━━━━━ Material for the task

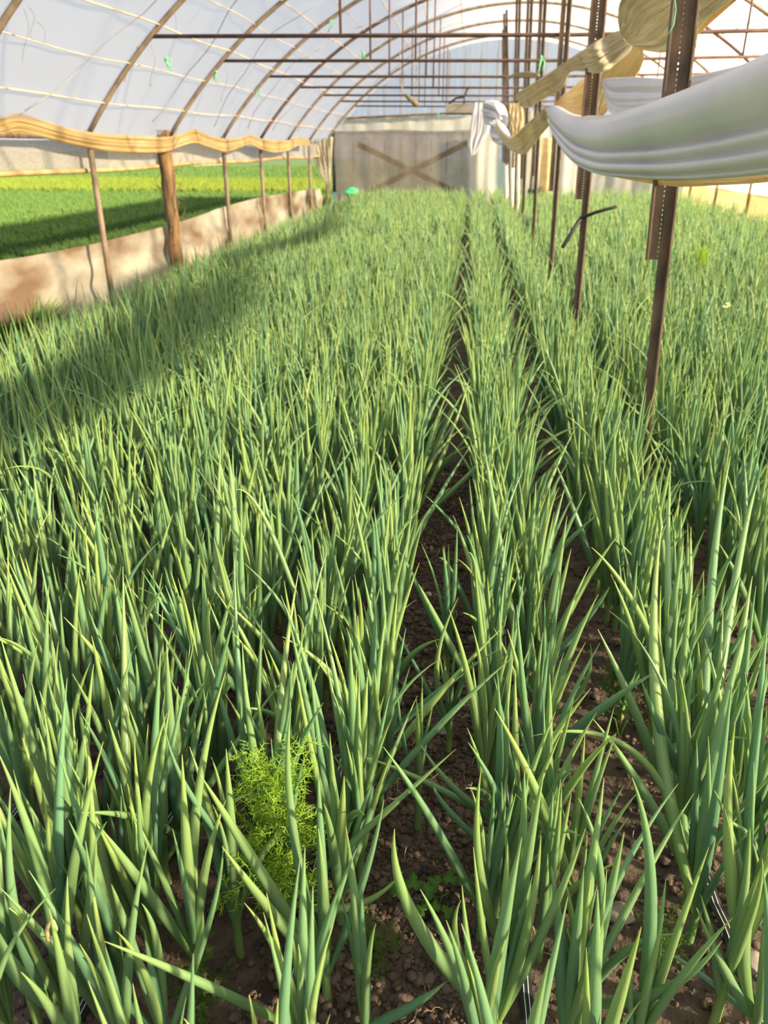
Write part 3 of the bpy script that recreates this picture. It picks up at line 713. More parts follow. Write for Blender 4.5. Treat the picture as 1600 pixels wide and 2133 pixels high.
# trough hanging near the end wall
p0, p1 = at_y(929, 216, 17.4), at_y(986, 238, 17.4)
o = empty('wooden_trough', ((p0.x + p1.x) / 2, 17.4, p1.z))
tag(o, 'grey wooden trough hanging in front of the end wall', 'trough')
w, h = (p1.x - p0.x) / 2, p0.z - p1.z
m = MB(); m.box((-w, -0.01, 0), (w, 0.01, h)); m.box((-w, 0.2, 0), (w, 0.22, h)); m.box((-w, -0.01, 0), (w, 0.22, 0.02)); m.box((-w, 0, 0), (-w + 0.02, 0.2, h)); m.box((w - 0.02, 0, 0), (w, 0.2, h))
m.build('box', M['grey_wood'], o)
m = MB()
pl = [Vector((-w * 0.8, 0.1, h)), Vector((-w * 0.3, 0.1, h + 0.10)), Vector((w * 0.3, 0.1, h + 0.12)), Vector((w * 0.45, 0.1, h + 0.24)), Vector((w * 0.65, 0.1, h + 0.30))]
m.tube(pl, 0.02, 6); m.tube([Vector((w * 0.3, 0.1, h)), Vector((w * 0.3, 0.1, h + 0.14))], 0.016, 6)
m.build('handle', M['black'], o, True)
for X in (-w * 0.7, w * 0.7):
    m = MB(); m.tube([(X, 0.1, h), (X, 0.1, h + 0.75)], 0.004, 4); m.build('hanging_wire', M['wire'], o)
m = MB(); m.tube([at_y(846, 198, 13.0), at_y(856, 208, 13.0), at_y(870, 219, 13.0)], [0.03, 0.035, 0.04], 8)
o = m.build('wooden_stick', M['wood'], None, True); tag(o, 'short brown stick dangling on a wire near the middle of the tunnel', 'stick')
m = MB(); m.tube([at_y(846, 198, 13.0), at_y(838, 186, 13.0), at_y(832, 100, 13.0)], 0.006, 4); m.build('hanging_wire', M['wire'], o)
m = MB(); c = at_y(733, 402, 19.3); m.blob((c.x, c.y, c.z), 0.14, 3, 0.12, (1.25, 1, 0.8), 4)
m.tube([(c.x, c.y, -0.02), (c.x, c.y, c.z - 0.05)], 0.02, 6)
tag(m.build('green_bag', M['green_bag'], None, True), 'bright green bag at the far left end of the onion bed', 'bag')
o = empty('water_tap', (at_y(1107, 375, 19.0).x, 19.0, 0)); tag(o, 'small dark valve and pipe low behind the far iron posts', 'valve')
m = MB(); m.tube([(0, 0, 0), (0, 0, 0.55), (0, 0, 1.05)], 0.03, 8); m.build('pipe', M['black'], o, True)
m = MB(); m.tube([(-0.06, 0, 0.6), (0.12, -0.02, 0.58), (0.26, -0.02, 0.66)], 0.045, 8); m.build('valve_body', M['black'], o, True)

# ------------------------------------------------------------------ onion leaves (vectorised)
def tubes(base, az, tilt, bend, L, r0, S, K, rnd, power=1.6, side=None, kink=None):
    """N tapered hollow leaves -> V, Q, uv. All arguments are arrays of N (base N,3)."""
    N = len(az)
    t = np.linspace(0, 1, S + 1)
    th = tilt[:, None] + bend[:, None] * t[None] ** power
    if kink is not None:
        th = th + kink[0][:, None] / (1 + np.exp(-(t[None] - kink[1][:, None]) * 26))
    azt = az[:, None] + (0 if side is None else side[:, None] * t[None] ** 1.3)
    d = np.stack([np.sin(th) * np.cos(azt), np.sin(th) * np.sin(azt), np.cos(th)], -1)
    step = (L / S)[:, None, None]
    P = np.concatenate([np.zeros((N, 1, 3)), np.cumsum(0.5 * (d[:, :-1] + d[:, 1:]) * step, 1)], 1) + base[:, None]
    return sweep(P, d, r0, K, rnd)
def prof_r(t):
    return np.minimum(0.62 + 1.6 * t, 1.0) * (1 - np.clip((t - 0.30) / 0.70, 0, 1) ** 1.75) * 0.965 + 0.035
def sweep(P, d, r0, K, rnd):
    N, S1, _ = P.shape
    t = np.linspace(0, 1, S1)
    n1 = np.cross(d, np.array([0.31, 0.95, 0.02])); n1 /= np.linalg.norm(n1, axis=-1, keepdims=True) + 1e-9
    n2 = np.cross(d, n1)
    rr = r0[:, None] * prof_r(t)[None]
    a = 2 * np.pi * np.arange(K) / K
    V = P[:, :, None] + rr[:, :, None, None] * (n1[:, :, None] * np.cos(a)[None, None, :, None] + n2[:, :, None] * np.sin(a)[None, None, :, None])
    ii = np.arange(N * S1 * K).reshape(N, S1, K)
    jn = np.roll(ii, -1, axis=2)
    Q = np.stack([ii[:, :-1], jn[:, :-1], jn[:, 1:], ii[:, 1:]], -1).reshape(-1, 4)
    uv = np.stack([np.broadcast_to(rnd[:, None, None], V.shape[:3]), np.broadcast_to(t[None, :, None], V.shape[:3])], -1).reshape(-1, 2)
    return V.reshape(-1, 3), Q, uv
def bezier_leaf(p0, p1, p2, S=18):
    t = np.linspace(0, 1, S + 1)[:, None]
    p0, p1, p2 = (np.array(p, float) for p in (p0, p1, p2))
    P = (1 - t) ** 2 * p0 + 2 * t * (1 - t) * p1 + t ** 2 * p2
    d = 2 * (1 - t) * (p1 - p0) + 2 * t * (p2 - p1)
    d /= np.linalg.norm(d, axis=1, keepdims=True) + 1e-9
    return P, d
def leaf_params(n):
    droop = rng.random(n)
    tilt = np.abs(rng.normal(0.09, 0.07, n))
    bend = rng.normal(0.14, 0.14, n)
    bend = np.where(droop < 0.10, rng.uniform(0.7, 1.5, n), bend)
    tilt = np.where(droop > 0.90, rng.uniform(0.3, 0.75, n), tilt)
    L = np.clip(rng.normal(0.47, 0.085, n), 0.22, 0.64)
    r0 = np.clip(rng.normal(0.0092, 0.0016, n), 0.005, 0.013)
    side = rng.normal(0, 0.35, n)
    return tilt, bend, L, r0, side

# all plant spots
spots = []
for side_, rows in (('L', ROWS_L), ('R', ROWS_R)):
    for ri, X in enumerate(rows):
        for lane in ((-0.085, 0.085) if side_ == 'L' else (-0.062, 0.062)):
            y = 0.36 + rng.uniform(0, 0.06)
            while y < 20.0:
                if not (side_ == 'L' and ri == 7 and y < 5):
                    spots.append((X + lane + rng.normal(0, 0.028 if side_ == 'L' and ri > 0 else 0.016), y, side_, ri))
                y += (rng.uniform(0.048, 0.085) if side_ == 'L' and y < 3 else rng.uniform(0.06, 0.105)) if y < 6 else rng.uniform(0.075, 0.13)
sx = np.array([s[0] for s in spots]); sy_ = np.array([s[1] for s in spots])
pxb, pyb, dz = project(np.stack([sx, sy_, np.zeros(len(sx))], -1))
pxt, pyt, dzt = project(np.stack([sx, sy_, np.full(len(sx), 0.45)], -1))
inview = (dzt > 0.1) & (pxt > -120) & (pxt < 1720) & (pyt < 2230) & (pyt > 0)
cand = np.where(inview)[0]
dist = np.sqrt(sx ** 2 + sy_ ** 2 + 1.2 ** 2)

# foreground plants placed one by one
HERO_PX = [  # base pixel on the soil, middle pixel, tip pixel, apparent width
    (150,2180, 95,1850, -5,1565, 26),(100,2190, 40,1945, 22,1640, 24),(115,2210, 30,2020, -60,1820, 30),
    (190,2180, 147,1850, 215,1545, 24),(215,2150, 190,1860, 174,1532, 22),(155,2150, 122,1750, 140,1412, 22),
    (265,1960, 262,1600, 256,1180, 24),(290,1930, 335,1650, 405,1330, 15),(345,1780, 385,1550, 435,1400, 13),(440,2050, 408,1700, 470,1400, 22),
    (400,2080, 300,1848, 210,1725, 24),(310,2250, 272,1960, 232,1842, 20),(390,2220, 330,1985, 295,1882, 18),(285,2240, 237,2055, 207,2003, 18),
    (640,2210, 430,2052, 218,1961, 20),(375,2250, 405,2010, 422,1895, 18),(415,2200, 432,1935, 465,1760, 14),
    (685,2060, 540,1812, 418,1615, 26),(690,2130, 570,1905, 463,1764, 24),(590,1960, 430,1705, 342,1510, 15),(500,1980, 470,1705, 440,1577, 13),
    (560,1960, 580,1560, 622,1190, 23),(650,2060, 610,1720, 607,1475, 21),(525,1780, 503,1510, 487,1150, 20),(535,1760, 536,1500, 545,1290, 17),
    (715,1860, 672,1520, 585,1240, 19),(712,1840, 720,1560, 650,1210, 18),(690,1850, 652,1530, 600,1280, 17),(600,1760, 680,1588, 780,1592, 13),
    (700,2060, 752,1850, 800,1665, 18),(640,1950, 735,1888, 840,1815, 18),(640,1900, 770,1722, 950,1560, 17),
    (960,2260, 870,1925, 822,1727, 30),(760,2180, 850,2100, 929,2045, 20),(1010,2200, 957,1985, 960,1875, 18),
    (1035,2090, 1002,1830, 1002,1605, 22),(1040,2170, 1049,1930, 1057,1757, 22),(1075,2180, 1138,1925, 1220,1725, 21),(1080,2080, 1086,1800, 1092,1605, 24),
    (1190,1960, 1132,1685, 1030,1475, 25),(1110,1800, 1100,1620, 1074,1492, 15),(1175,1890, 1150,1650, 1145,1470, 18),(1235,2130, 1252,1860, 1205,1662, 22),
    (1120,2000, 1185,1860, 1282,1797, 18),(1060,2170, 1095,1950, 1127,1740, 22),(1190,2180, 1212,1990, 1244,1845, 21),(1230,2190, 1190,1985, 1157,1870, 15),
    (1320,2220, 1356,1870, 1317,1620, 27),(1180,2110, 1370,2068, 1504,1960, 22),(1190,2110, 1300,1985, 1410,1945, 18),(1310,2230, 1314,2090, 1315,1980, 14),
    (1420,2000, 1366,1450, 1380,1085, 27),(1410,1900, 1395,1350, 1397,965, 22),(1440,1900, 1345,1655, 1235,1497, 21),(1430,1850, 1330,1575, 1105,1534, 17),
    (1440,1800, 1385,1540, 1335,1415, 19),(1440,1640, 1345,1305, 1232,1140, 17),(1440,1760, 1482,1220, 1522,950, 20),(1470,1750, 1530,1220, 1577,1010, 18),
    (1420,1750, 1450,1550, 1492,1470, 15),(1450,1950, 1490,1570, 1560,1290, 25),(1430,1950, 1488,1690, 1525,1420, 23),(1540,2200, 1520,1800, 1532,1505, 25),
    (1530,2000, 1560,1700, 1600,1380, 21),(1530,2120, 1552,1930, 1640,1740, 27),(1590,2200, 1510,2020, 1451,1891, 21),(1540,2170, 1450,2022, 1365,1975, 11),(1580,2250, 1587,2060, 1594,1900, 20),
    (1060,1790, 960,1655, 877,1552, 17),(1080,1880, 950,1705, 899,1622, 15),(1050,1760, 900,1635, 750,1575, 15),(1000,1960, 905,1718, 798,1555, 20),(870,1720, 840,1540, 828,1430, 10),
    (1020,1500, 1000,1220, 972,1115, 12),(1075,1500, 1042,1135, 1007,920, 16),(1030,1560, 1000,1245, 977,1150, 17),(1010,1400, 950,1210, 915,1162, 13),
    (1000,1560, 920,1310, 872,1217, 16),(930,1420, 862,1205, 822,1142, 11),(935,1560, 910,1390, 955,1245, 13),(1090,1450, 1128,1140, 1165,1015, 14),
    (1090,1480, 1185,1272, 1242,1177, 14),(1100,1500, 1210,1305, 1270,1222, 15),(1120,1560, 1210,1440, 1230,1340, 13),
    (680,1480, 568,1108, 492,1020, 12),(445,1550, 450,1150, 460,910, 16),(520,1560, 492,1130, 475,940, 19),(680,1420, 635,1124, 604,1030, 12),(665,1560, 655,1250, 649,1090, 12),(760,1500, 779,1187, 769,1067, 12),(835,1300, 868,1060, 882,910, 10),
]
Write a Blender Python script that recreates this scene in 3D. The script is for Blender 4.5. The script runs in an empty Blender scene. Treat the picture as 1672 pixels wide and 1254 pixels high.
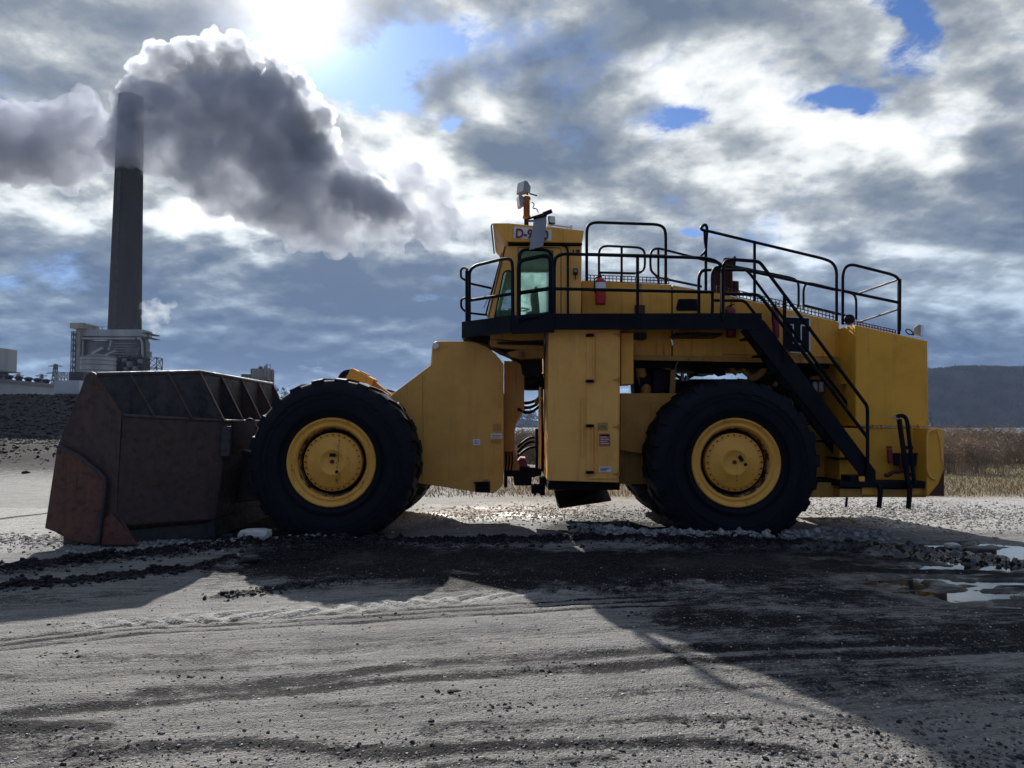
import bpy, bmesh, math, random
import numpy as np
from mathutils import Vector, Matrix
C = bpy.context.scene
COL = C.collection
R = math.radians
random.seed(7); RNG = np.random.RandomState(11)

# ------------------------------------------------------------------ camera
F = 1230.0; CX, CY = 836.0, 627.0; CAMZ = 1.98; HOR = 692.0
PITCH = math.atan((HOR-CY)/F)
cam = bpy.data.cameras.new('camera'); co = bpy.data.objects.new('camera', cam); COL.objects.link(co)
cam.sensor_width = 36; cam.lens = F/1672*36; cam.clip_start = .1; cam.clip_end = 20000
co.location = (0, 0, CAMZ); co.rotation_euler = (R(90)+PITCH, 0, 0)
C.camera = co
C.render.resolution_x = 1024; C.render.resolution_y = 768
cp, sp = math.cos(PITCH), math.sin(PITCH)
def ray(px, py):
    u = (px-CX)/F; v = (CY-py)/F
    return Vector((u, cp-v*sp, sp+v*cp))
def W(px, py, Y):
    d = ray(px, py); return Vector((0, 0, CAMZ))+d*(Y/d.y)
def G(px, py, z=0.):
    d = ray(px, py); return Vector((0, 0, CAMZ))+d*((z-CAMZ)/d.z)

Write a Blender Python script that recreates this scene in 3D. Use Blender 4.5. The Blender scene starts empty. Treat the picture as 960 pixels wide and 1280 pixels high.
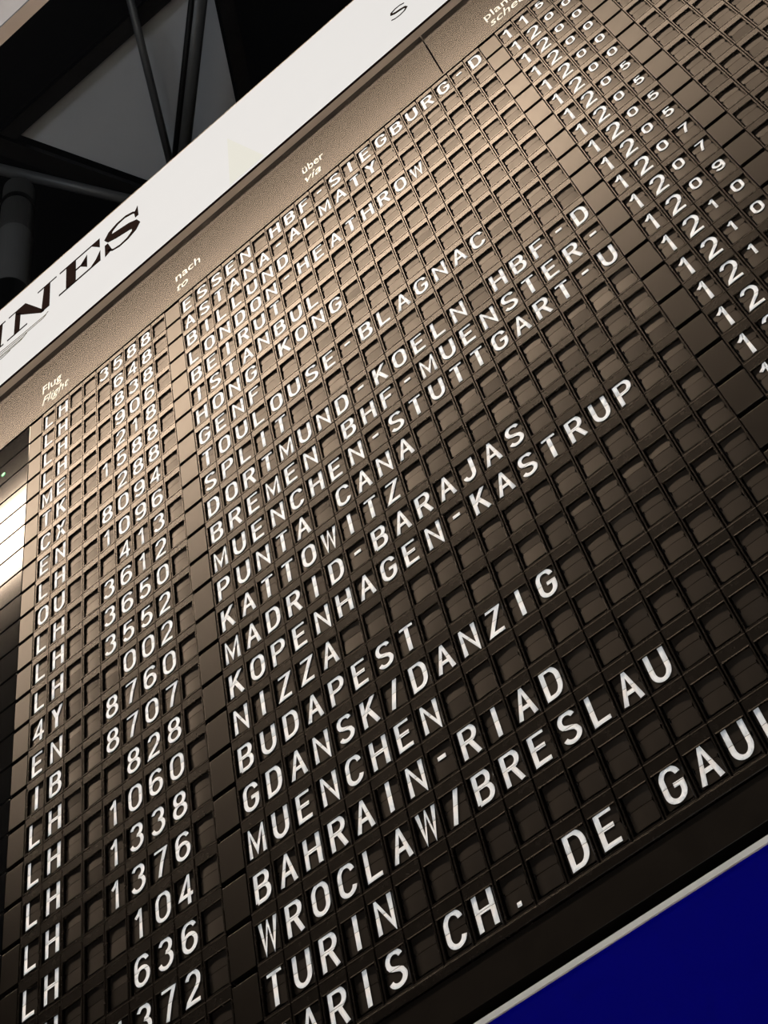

━━━━━━━━━━

Task details - Count how many lines in the data contain the word "recreates", giving the number without comment.

Expected answer - 3